However, in the intervening years new competition has appeared and, in the case of Frank Martin’s glorious Mass, James O’Donnell and the Westminster Cathedral Choir produced such an astonishingly powerful performance that their disc not only won a Gramophone Award but was voted Record of the Year. What made their performance so compelling was not the kind of close, almost loving intimacy which is the hallmark of the Vasari performance, but an almost impersonal detachment which renders the emotional impact of the work all the more intense.

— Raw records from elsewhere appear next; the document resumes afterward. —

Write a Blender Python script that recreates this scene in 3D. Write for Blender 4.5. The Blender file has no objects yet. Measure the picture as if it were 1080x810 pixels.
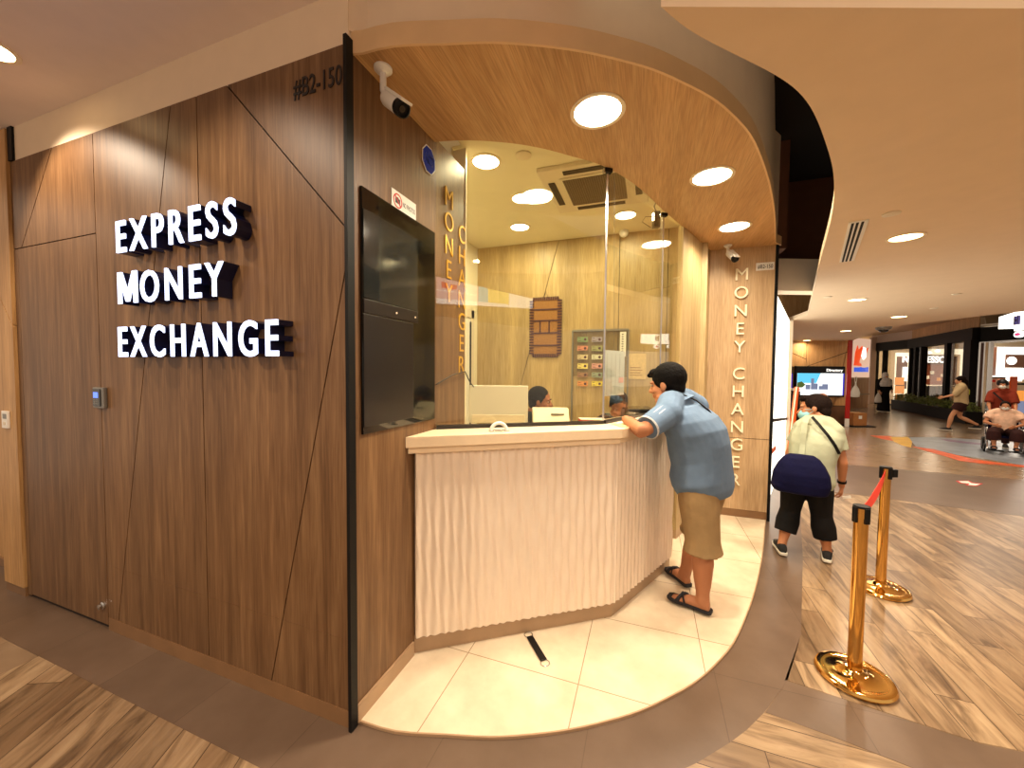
import bpy, bmesh, math, random
from mathutils import Vector as V, Matrix
R = math.radians
random.seed(7)
sc = bpy.context.scene
COL = sc.collection
# ------------------------------------------------------------------ camera
# world: x along the shopfront, y into the shop, z up; the front corner of the shop is the origin
FPX, CAMLOC = 400.0, V((1.272, -1.383, 1.7))
th, pit, rol = R(19.7), math.atan(15.5/FPX), .0087
Fv = Matrix.Rotation(th, 3, 'Z') @ V((0, math.cos(pit), -math.sin(pit)))
Rv = Matrix.Rotation(th, 3, 'Z') @ V((1, 0, 0)); Uv = Rv.cross(Fv)
Rv, Uv = math.cos(rol)*Rv + math.sin(rol)*Uv, -math.sin(rol)*Rv + math.cos(rol)*Uv
cam = bpy.data.objects.new('camera', bpy.data.cameras.new('camera'))
COL.objects.link(cam); sc.camera = cam
cam.matrix_world = Matrix((Rv, Uv, -Fv)).transposed().to_4x4()
cam.location = CAMLOC
cam.data.sensor_width = 36; cam.data.lens = 36*FPX/1080; cam.data.clip_start = .02; cam.data.clip_end = 200
# survey helpers: where the photograph's sight lines meet a real plane (floor, ceiling, wall)
def ray(u, v): return Fv + Rv*((u-540)/FPX) - Uv*((v-405)/FPX)
def Z(u, v, z=0): d = ray(u, v); return CAMLOC + d*((z-CAMLOC.z)/d.z)
def X(u, v, x): d = ray(u, v); return CAMLOC + d*((x-CAMLOC.x)/d.x)
def Y(u, v, y): d = ray(u, v); return CAMLOC + d*((y-CAMLOC.y)/d.y)
def D(u, v, dep): return CAMLOC + ray(u, v)*dep
sc.view_settings.view_transform = 'Standard'; sc.view_settings.look = 'None'
sc.view_settings.gamma = 1; sc.view_settings.use_curve_mapping = False
sc.view_settings.exposure = 0.0
# ------------------------------------------------------------------ materials
def lin(c):
    return tuple(((x/255)/12.92 if x/255 <= .04045 else ((x/255+.055)/1.055)**2.4) for x in c) + (1,)
class NT:
    def __init__(s, name):
        s.m = bpy.data.materials.new(name); s.m.use_nodes = True
        s.t = s.m.node_tree; s.n = s.t.nodes; s.b = s.n['Principled BSDF']
    def add(s, typ, **kw):
        n = s.n.new(typ)
        for k, v in kw.items():
            if hasattr(n, k): setattr(n, k, v)
            else: n.inputs[k.replace('_', ' ')].default_value = v
        return n
    def link(s, a, b): s.t.links.new(a, b)
    def pos(s, scale=(1,1,1), rot=(0,0,0), loc=(0,0,0)):
        g = s.n.new('ShaderNodeNewGeometry'); m = s.n.new('ShaderNodeMapping')
        m.inputs['Scale'].default_value = scale; m.inputs['Rotation'].default_value = rot; m.inputs['Location'].default_value = loc
        s.link(g.outputs['Position'], m.inputs['Vector']); return m.outputs[0]
    def ramp(s, fac, cols):
        r = s.n.new('ShaderNodeValToRGB'); e = r.color_ramp.elements
        while len(e) < len(cols): e.new(.5)
        for el, (p, c) in zip(e, cols): el.position = p; el.color = c if len(c) == 4 else lin(c)
        s.link(fac, r.inputs[0]); return r.outputs[0]
    def mix(s, fac, a, b, mode='MIX'):
        m = s.n.new('ShaderNodeMix'); m.data_type = 'RGBA'; m.blend_type = mode
        for k, v in ((0, fac), (6, a), (7, b)):
            if hasattr(v, 'is_output'): s.link(v, m.inputs[k])
            else: m.inputs[k].default_value = v
        return m.outputs[2]
    def bump(s, h, st=.2, dist=.01):
        b = s.n.new('ShaderNodeBump'); b.inputs['Strength'].default_value = st; b.inputs['Distance'].default_value = dist
        s.link(h, b.inputs['Height']); s.link(b.outputs[0], s.b.inputs['Normal'])
def mat(name, col, rough=.5, metal=0, spec=.5, var=.0, vs=8, bump=0, bs=60, coat=0, sheen=0):
    t = NT(name); b = t.b
    b.inputs['Roughness'].default_value = rough; b.inputs['Metallic'].default_value = metal
    b.inputs['Specular IOR Level'].default_value = spec; b.inputs['Coat Weight'].default_value = coat
    b.inputs['Sheen Weight'].default_value = sheen
    c = lin(col)
    n = t.add('ShaderNodeTexNoise', Scale=vs, Detail=4.0); t.link(t.pos(), n.inputs['Vector'])
    v = max(var, .02)
    t.link(t.ramp(n.outputs[0], [(.3, tuple(x*(1-v) for x in c[:3])+(1,)), (.7, tuple(min(1, x*(1+v)) for x in c[:3])+(1,))]), b.inputs['Base Color'])
    if bump:
        n2 = t.add('ShaderNodeTexNoise', Scale=bs, Detail=3.0); t.link(t.pos(), n2.inputs['Vector']); t.bump(n2.outputs[0], bump)
    return t.m
def emit(name, col, st, var=0):
    t = NT(name); t.b.inputs['Base Color'].default_value = tuple(x*.25 for x in lin(col)[:3])+(1,)
    t.b.inputs['Emission Color'].default_value = lin(col); t.b.inputs['Emission Strength'].default_value = st
    return t.m
def wood(name, dark, mid, light, rough=.45, axis='z', freq=1.0, spec=.4):
    t = NT(name); t.b.inputs['Roughness'].default_value = rough; t.b.inputs['Specular IOR Level'].default_value = spec
    lo, hi = 1.2*freq, 26*freq
    s = {'z': (hi, hi, lo), 'x': (lo, hi, hi), 'y': (hi, lo, hi)}[axis]
    n = t.add('ShaderNodeTexNoise', Scale=1.0, Detail=7.0, Roughness=.65, Distortion=.5); t.link(t.pos(s), n.inputs['Vector'])
    s2 = {'z': (3.2, 3.2, .25), 'x': (.25, 3.2, 3.2), 'y': (3.2, .25, 3.2)}[axis]
    n2 = t.add('ShaderNodeTexNoise', Scale=1.6, Detail=3.0); t.link(t.pos(s2), n2.inputs['Vector'])
    s3 = {'z': (150, 150, 5), 'x': (5, 150, 150), 'y': (150, 5, 150)}[axis]
    n3 = t.add('ShaderNodeTexNoise', Scale=1.0, Detail=3.0); t.link(t.pos(s3), n3.inputs['Vector'])
    c = t.ramp(n.outputs[0], [(.3, dark), (.5, mid), (.72, light)])
    c2 = t.ramp(n2.outputs[0], [(.3, (222,220,218)), (.7, (255,255,255))])
    c3 = t.ramp(n3.outputs[0], [(.35, (226,221,214)), (.6, (255,255,255))])
    c = t.mix(1.0, c, c2, 'MULTIPLY'); c = t.mix(1.0, c, c3, 'MULTIPLY')
    t.link(c, t.b.inputs['Base Color']); t.bump(n3.outputs[0], .08, .002)
    return t.m
def planks(name, rot, w=.2, L=1.2, cols=None, rough=.3, off=(0,0,0)):
    t = NT(name)
    p = t.pos((1,1,1), (0,0,rot), off)
    b = t.add('ShaderNodeTexBrick', offset=.37, offset_frequency=2, squash=1.0)
    b.inputs['Scale'].default_value = 1; b.inputs['Brick Width'].default_value = L; b.inputs['Row Height'].default_value = w
    b.inputs['Mortar Size'].default_value = .0022; b.inputs['Mortar Smooth'].default_value = .1; b.inputs['Bias'].default_value = 0
    b.inputs['Color1'].default_value = (0,0,0,1); b.inputs['Color2'].default_value = (1,1,1,1); b.inputs['Mortar'].default_value = (0.5,0.5,0.5,1)
    t.link(p, b.inputs['Vector'])
    m = t.n.new('ShaderNodeMapping'); m.inputs['Scale'].default_value = (1.1, 7, 1); t.link(p, m.inputs['Vector'])
    # shift the grain from plank to plank
    add = t.n.new('ShaderNodeVectorMath'); add.operation = 'MULTIPLY_ADD'; t.link(b.outputs['Color'], add.inputs[0]); add.inputs[1].default_value = (9,5,0); t.link(m.outputs[0], add.inputs[2])
    n = t.add('ShaderNodeTexNoise', Scale=2.1, Detail=7.0, Roughness=.62, Distortion=.9); t.link(add.outputs[0], n.inputs['Vector'])
    n2 = t.add('ShaderNodeTexNoise', Scale=.9, Detail=3.0); t.link(add.outputs[0], n2.inputs['Vector'])
    cols = cols or [(.27,(84,66,50)), (.39,(128,106,82)), (.53,(164,140,112)), (.75,(190,168,138))]
    c = t.ramp(n.outputs[0], cols)
    tone = t.ramp(b.outputs['Color'], [(0,(178,168,158)), (.5,(225,218,208)), (1,(255,252,244))])
    c = t.mix(1.0, c, tone, 'MULTIPLY')
    c = t.mix(t.ramp(n2.outputs[0], [(.33,(150,150,150)), (.5,(0,0,0))]), c, lin((112,80,52)))
    c = t.mix(b.outputs['Fac'], c, lin((70,50,34)))
    t.link(c, t.b.inputs['Base Color']); t.b.inputs['Roughness'].default_value = rough; t.b.inputs['Specular IOR Level'].default_value = .45
    return t.m
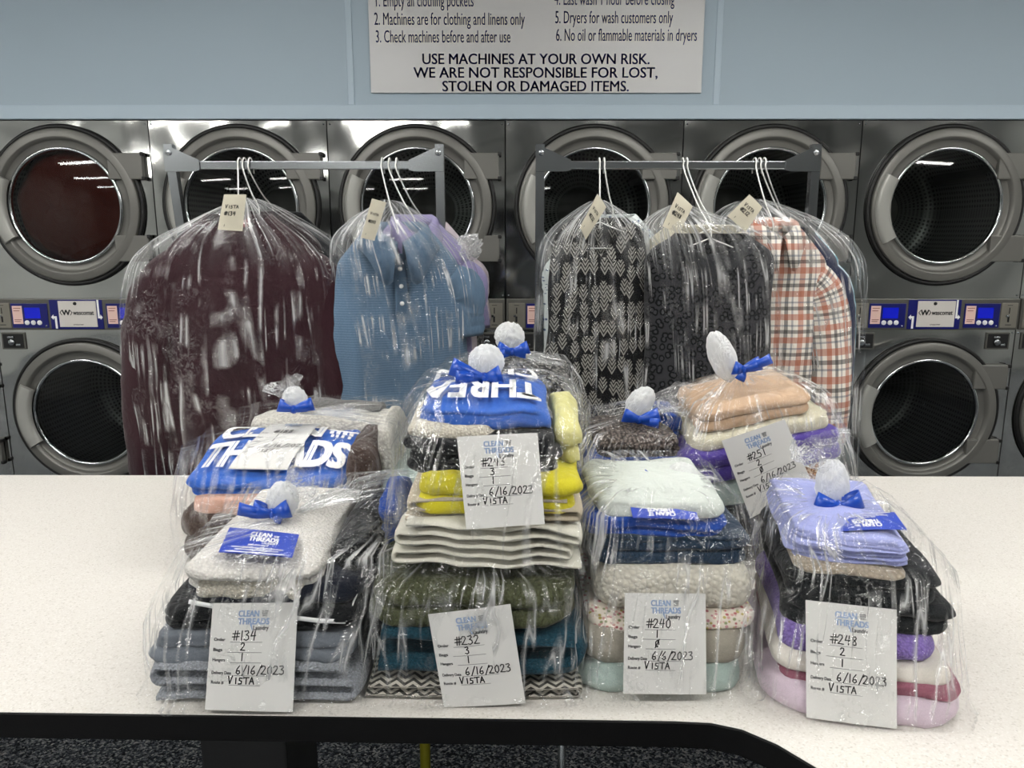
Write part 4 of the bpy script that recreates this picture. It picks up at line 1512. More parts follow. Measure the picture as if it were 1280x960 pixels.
        for q in range(nst):
            f = q / (nst - 1)
            edge = min(1, min(f, 1 - f) * (nst - 1) / 3.0)
            tk = th * (0.30 + 0.70 * math.sqrt(max(0, 1 - (1 - edge) ** 2)))
            Yl = lerp(-depth / 2, depth / 2, f)
            L, R, UL, UR = [], [], [], []
            acc = 0
            for i, (x, z) in enumerate(path):
                x0, z_0 = path[max(0, i - 1)]; x1, z_1 = path[min(len(path) - 1, i + 1)]
                dx, dz = x1 - x0, z_1 - z_0
                m = math.hypot(dx, dz) + 1e-9
                nx, nz = -dz / m, dx / m
                acc += math.hypot(x - x0, z - z_0)
                wz = wav * N3(x * 7 + seed, Yl * 5, seed * 2.3) * (0.3 + z / h) + wav * .5 * N3(x * 19, Yl * 12, seed + 3.0)
                wx = 0.004 * N3(z * 30, Yl * 6, seed + 7.0)
                fr = 0.005 * N3(x * 9 + seed, z * 40, 4.0)
                for sgn, A, UU in ((1, L, UL), (-1, R, UR)):
                    X, Z = x + nx * sgn * tk / 2 + wx, z0 + z + nz * sgn * tk / 2 + wz
                    Y = Yl + fr
                    A.append(self.tr(Vector((cx + X * ca - Y * sa, cy + X * sa + Y * ca, max(Z, self.zb + 0.002)))))
                    UU.append((acc * uvs, Yl + sgn * 0.01))
            rings.append(L + R[::-1]); uv.append(UL + UR[::-1])
        b.loft(rings, cap0=True, cap1=True, uv=uv)
        return obj(name, b, mat, label=label, cat=cat)


# ------------------------------------------------------------------ clear laundry bags
PL_BAG = plastic('laundry_bag_film', crinkle=0.8, milk=0.002, streak=(30.0, 1.3), crease_glint=0.45, refl=0.012, neck=(0.66, 0.98, 0.36))
PL_CLEAR = plastic('smooth_bag_film', crinkle=0.5, milk=0.002, streak=(22.0, 1.0), crease_glint=0.22, refl=0.012, neck=(0.85, 1.0, 0.3), lgain=0.22)
PL_PUFF = plastic('gathered_bag_film', crinkle=2.2, milk=0.74, streak=(16.0, 4.0), crease_glint=0.5, refl=0.06, rough=0.2)
PL_FAN = plastic('loose_bag_film', crinkle=2.2, milk=0.07, streak=(16.0, 4.0), crease_glint=0.7, refl=0.05, rough=0.15)
M['ribbon'] = NT('blue_satin_ribbon').bsdf(hexc('0744ac'), 0.3, spec=0.6)
M['paper'] = plain('white_slip_paper', 'd6d5d2', 0.75)
M['logo_blue'] = plain('pale_blue_logo_ink', '93a9cc', 0.7)
M['grey_ink'] = plain('grey_print_ink', '55565a', 0.7)
M['card_blue'] = plain('royal_blue_card', '1f3fae', 0.35)


def strip(b, pts, wdir, width, th=0.0012):
    """Ribbon band: box section swept along pts, wide along wdir."""
    pts = [Vector(p) for p in pts]
    rings = []
    for i, p in enumerate(pts):
        t = (pts[min(i + 1, len(pts) - 1)] - pts[max(i - 1, 0)]).normalized()
        wd = Vector(wdir[i]) if isinstance(wdir, list) else Vector(wdir)
        wd = (wd - t * wd.dot(t)).normalized()
        nn = t.cross(wd)
        ww = width[i] if isinstance(width, list) else width
        rings.append([p + wd * ww / 2 + nn * th / 2, p - wd * ww / 2 + nn * th / 2, p - wd * ww / 2 - nn * th / 2, p + wd * ww / 2 - nn * th / 2])
    b.loft(rings, cap0=True, cap1=True)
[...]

Things are very different in the case of the two Howells pieces. Again, stiff competition from another award-winning disc has appeared in the intervening years, but in many ways this music seems more the natural territory of the Vasari Singers. With its somewhat peculiar mix of cantata (parts did find their way into the composer’s large-scale Hymnus Paradisi), liturgical psalm and plainchant (deliciously intoned by Mark Johnstone) the Requiem is a remarkably complex work requiring not just the restraint of a choir well used to singing liturgical music but a degree of musical, vocal and emotional maturity – not to mention soloists of the calibre Jeremy Backhouse has here been able to draw from – which, for all their excellence, the young men and boys of St John’s Cambridge cannot begin to match. Just listen to that final, truly profound chord from the Requiem to have the point driven home.